Sarno's report resulted in a US Congressional inquiry into Apple's privacy policy, to which the company responded, "Apple does not share any interest-based or location-based information about individual customers, including the zip code calculated by the iAd server, with advertisers. Apple retains a record of each ad sent to a particular device in a separate iAd database, accessible only by Apple, to ensure that customers do not receive overly repetitive and/or duplicative ads for administrative purposes."

Google fights for mobile adware

Critics of Apple's privacy policy have claimed the company is trying to kill rival ad networks on the iOS platform by preventing other ad networks from harvesting users' private data, such as their GPS location, as they display ads within apps. Google's chief executive Eric Schmidt said Apple's ad restrictions were "discriminatory against other partners," including Google's own AdMob, which competes against Apple's iAd for mobile revenue.

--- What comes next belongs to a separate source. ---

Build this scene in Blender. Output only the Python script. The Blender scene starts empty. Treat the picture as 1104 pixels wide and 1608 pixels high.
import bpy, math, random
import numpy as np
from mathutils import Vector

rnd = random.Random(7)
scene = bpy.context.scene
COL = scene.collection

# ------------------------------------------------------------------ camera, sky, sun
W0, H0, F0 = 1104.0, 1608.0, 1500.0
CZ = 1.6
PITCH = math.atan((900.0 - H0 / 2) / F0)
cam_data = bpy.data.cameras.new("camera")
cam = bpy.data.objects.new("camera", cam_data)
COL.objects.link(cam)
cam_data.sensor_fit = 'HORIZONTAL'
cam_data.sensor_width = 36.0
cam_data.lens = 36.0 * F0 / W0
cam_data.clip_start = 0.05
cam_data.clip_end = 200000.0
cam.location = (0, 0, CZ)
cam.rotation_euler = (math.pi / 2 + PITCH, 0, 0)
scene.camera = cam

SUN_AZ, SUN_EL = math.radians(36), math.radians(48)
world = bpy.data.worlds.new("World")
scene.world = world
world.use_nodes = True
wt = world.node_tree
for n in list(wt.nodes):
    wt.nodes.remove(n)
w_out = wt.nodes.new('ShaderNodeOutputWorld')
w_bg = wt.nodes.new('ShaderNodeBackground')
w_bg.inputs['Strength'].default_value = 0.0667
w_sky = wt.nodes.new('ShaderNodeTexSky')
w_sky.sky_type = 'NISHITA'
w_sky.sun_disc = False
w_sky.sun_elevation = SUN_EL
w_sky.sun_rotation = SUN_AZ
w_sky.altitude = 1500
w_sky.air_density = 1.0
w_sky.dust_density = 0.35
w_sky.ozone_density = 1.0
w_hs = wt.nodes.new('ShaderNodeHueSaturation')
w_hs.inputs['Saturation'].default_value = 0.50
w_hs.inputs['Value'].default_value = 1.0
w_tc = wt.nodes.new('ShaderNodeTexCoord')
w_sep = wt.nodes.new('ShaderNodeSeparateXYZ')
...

Android does not appear to have any restrictions on the private user data that apps can forward to third parties. Google also does not have an app approval process like Apple's App Store. This has led to malware attacks from apps listed in the Android Market, which have destroyed users' data, installed adware and sent spam to contacts email accounts.

The lack of platform-wide privacy policy enforcement on Google's Android has also resulted in developers collecting inappropriate data, including users' phone numbers and potentially voicemail passwords, without users' knowledge or consent.

Known occurrences of the misuse of private data within Android apps are based on independent testing of individual apps, and is not exhaustive. Apps may reach widespread circulation for months before their actual activities are discovered, as there is no curation of Android Market provided by Google and there is nothing preventing the distribution of malware outside the official Android software store.

Google's Android platform is also more susceptible to pressure from adware proponents because a much greater percentage of Android software is ad-supported rather than purchased outright by the end user.

The developer behind "Angry Birds" noted that ad-supported software is "the Google way," and recent market data by Distimo indicates that Android's app catalog has roughly twice the number of free apps as other popular platforms, thanks to Google's policies promoting ad-supported software.